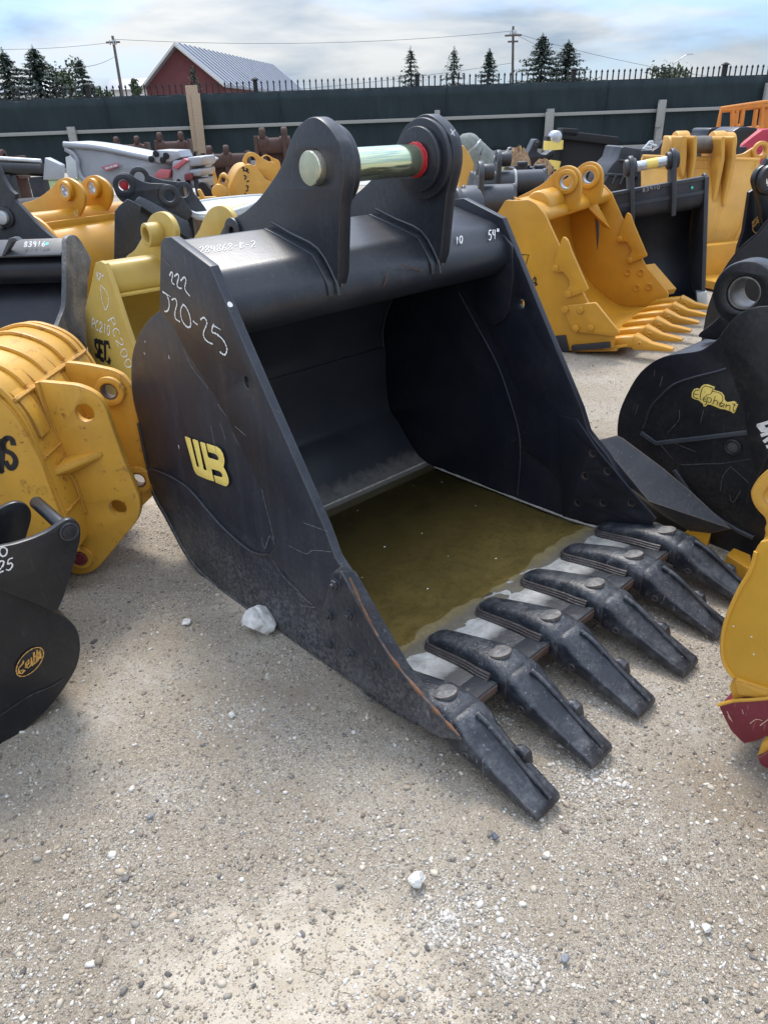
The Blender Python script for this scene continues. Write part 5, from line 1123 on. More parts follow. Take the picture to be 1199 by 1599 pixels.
---
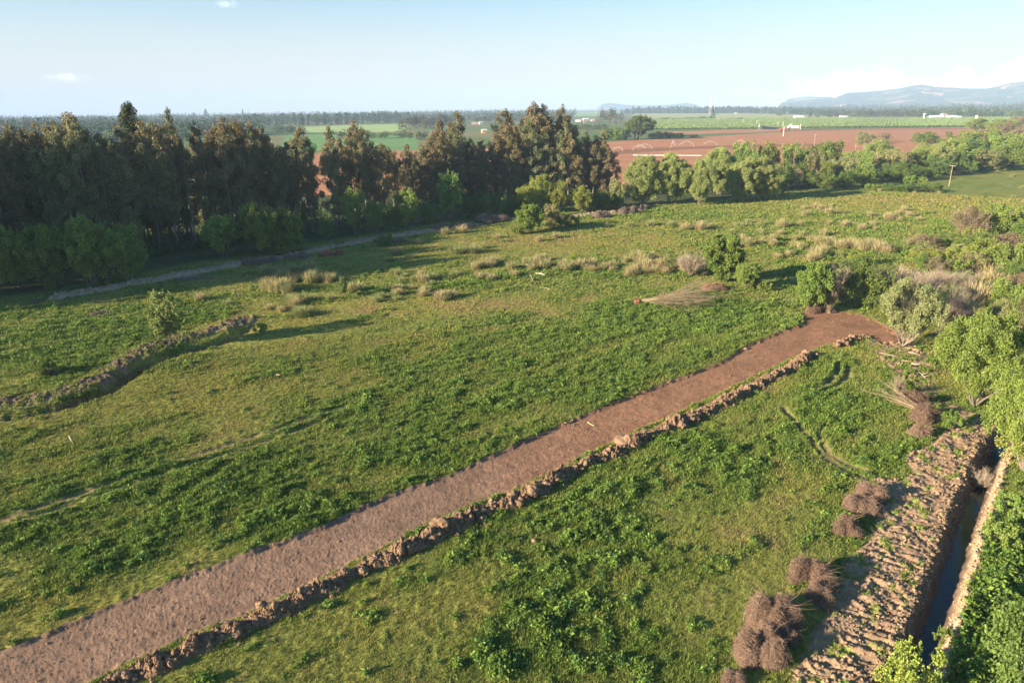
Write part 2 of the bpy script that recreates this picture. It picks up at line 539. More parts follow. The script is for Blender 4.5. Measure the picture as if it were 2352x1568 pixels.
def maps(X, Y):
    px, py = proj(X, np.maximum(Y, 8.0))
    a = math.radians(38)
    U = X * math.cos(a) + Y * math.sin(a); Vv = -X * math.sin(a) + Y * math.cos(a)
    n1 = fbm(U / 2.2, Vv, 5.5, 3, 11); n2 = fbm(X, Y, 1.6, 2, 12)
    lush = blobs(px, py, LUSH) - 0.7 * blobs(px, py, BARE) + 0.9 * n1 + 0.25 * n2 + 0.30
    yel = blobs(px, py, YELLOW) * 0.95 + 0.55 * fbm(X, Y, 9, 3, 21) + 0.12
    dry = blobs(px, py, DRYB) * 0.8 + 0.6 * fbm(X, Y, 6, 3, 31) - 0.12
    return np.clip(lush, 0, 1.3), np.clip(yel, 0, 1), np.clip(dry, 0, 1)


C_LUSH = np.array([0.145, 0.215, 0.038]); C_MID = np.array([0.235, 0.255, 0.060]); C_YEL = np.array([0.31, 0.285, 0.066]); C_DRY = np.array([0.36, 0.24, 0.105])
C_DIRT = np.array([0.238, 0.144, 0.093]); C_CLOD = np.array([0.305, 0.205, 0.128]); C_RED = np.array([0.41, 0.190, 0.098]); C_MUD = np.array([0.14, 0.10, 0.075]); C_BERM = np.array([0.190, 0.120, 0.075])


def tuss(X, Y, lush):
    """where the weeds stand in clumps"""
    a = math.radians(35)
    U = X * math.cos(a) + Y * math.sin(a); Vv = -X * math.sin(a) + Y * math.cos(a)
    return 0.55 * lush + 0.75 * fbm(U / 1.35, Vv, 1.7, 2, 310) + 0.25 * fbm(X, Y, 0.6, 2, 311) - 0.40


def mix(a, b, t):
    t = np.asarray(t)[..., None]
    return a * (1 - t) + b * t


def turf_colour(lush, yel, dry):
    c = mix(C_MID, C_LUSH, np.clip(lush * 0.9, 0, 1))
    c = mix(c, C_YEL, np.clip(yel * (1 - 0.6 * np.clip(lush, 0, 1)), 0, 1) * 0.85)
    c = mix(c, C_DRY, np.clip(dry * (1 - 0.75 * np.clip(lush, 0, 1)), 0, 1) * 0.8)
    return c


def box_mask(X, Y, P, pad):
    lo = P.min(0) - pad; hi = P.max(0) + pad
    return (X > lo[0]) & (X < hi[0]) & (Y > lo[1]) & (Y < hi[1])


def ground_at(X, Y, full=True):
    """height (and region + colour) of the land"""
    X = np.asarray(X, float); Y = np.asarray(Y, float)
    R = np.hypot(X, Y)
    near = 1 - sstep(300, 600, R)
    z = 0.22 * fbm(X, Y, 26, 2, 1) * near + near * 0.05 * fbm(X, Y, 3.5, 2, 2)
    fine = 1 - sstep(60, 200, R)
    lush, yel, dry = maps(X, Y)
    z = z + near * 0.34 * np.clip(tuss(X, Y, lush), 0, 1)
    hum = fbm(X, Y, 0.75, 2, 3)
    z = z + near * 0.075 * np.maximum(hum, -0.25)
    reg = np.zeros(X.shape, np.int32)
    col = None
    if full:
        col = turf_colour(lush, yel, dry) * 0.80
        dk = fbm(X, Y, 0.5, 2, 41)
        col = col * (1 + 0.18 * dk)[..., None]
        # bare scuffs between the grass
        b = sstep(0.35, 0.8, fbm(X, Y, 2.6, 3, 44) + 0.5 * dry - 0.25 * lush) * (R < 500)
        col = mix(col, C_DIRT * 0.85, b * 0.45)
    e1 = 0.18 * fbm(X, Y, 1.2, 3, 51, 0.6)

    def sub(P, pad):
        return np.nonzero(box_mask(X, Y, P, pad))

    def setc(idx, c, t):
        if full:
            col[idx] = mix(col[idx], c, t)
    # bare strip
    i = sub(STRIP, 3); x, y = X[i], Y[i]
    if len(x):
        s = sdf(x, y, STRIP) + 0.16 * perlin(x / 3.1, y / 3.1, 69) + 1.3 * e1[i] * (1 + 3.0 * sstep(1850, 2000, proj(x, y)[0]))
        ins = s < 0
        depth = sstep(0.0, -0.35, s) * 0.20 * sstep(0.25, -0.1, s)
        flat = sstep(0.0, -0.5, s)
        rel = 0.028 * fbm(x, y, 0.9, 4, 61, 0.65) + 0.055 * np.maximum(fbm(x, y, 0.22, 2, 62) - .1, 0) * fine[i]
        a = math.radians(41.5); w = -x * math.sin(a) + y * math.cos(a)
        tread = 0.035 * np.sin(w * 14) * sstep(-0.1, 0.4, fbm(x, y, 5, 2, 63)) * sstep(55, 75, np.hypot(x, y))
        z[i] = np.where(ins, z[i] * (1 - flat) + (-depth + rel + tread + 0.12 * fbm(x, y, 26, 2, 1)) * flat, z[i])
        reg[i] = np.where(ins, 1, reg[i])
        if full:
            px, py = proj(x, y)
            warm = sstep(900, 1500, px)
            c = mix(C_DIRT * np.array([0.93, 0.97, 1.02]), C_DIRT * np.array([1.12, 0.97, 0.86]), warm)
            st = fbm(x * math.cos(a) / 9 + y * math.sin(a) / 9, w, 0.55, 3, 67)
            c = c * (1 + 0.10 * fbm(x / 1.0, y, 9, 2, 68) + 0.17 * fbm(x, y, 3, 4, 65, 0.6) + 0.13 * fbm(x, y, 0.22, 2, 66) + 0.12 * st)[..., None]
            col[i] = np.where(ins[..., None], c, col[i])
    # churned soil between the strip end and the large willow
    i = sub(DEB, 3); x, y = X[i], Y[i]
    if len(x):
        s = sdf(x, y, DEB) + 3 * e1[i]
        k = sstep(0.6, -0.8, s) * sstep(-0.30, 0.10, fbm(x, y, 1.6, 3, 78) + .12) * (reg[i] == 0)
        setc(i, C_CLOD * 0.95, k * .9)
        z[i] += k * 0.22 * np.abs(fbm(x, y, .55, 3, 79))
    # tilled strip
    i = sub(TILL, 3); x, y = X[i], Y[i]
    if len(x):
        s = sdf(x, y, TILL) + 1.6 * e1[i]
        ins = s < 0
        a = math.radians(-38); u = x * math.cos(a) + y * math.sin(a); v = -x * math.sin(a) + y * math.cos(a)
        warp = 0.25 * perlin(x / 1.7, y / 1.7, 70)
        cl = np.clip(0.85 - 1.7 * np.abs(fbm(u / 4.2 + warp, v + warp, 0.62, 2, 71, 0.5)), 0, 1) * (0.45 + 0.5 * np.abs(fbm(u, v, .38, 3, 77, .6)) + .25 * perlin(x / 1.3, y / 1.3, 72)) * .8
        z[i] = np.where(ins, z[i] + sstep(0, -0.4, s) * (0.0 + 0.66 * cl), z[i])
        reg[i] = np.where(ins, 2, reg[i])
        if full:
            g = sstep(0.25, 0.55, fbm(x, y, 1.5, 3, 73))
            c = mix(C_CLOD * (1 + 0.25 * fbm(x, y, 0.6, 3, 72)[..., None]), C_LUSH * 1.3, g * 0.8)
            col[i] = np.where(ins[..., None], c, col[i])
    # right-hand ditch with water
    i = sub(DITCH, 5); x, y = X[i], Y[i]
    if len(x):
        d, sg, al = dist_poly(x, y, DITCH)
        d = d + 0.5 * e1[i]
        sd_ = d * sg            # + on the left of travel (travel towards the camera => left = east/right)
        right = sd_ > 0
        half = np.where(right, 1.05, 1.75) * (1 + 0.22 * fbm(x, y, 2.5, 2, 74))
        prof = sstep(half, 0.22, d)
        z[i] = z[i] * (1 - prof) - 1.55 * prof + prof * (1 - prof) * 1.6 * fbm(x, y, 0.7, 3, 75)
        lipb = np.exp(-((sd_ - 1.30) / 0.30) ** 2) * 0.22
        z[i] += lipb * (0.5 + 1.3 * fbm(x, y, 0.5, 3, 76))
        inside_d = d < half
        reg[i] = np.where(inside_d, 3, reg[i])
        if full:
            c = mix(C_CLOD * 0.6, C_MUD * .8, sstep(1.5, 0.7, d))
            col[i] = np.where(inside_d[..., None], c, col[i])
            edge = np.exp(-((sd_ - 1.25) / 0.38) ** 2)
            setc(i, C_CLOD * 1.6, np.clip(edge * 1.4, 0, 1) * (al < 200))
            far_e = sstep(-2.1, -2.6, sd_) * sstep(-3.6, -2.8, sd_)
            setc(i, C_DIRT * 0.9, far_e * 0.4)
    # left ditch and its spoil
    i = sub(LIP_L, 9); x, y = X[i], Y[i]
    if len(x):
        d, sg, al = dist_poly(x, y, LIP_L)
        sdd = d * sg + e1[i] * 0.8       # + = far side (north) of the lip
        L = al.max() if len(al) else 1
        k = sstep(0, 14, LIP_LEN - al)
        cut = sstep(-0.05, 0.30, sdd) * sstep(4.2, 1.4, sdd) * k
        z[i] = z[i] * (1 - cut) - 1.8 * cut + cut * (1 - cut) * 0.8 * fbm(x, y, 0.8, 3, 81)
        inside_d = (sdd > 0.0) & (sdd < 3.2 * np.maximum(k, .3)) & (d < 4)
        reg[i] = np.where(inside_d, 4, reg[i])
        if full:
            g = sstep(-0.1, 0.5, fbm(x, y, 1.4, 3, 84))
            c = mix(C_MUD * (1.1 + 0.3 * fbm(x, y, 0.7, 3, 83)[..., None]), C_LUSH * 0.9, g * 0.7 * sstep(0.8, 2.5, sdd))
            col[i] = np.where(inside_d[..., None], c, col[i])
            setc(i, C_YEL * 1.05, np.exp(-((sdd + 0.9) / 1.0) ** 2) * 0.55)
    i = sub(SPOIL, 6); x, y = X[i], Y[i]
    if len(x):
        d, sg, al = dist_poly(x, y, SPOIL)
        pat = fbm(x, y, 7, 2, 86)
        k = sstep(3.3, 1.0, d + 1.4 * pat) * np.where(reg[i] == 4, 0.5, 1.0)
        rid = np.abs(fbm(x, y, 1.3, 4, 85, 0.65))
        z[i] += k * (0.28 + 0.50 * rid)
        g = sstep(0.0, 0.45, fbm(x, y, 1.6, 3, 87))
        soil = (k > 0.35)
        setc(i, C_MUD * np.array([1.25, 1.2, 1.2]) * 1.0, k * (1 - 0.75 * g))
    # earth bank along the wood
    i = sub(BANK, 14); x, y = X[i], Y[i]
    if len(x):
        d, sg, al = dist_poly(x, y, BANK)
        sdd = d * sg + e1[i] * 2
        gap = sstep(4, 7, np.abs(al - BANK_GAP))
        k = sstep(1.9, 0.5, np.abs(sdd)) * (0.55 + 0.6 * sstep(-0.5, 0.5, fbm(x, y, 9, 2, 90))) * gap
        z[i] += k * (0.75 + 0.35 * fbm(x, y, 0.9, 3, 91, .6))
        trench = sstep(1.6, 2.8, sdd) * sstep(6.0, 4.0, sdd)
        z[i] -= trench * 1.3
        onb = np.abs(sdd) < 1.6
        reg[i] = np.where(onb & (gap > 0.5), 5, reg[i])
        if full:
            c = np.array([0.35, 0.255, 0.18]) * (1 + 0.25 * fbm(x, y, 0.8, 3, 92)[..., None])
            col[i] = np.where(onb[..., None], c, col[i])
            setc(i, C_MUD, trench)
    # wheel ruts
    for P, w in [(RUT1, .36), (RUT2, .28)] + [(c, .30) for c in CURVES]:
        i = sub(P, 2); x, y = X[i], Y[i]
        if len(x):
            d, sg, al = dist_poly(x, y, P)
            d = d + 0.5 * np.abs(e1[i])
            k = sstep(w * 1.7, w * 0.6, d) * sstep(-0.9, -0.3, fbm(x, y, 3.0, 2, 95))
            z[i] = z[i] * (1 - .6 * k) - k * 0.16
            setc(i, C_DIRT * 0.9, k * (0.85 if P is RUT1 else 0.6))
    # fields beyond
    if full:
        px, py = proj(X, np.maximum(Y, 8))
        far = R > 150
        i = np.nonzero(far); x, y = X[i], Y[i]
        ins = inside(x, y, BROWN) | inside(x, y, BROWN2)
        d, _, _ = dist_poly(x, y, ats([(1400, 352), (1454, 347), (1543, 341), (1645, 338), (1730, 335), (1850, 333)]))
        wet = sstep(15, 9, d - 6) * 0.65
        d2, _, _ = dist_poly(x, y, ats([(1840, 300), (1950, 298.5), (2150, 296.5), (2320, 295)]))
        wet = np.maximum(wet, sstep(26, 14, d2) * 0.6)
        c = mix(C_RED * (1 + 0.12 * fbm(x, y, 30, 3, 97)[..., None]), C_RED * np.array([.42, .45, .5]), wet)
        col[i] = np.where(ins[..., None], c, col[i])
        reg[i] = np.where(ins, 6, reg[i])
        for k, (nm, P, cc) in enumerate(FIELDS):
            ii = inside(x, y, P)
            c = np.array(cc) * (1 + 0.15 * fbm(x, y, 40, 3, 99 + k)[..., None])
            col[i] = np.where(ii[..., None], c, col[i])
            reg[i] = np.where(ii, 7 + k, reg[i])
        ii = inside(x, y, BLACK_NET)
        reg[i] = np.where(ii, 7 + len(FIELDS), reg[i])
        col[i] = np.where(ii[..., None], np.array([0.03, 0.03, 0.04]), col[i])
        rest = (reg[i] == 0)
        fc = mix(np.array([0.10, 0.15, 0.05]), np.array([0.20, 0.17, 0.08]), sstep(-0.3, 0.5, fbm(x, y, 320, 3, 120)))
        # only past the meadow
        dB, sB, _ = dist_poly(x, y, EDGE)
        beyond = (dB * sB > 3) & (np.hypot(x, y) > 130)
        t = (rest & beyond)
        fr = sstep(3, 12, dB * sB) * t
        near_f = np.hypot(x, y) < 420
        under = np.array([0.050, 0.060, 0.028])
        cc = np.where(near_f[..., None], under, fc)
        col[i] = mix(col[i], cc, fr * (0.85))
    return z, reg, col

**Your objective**
Return every line above that contains the word "picture".

**Answer in full**
The Blender Python script for this scene continues. Write part 5, from line 1123 on. More parts follow. Take the picture to be 1199 by 1599 pixels.
Write part 2 of the bpy script that recreates this picture. It picks up at line 539. More parts follow. The script is for Blender 4.5. Measure the picture as if it were 2352x1568 pixels.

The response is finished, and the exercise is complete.